Asias He, Principal Software Engineer, ScyllaDB

Asias He is a long-time open source developer who previously worked on Debian Project, Solaris Kernel, KVM Virtualization for Linux and OSv unikernel. He now works on Seastar and ScyllaDB.

Additional Details

Summary: Asias He explains ScyllaDB’s internal data streaming, used for adding or removing nodes and migrating tablets. Traditional mutation‑based streaming reads mutations from multiple SSTables, serializes them, and writes them back on the receiving node. A new file‑based approach now streams whole SSTables directly because each table maps to a single tablet. This eliminates parsing, cuts CPU, lowers network bytes, and makes streaming up to 25 × faster and 10 × more bandwidth‑efficient.

Topics discussed

  • What streaming does inside ScyllaDB to add or decommission nodes and migrate tablets
  • How mutation‑based streaming pulls individual mutations from SSTables, serializes them, and rebuilds them remotely
  • Why per‑mutation parsing and serialization limit throughput and raise CPU use
  • How file‑based streaming ships complete SSTables thanks to tablet ownership, skipping parsing and serialization
  • What performance gains appear: 25 × shorter streaming time, 10 × higher network bandwidth, roughly one‑third of the data sent, and markedly lower CPU cycles

Takeaways

  • File‑based streaming turns the SSTable itself into the transfer unit, avoiding costly mutation decoding and re‑assembly.

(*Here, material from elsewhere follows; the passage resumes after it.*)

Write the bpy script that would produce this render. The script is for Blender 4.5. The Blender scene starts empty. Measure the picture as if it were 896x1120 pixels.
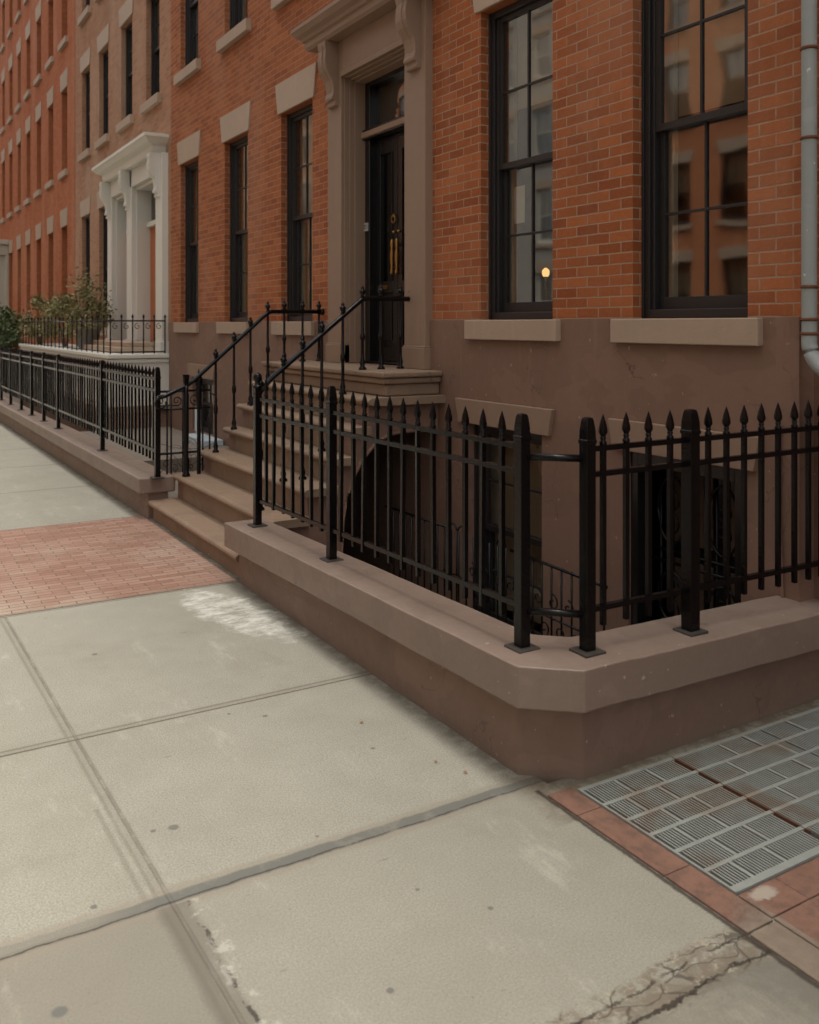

This lowers CPU and memory pressure and frees cycles for user workloads.
  • Because each SSTable belongs to a single tablet, whole‑file transfers never mix unrelated data. This lets ScyllaDB stream without filtering or rewriting, simplifying the code path and reducing I/O contention.
  • Field tests show streaming bandwidth improves by an order of magnitude while total bytes on the wire drop by roughly three‑fold, making cluster expansion or rebalancing far quicker even on constrained networks.
  • The new method’s 25 × speed‑up shortens maintenance windows and shrinks the noisy‑neighbor effect during node operations, which directly benefits latency‑sensitive applications.

Top takeaway: File‑based streaming lets ScyllaDB move entire SSTables between nodes, cutting CPU work and network bytes and slashing streaming time by up to 25×.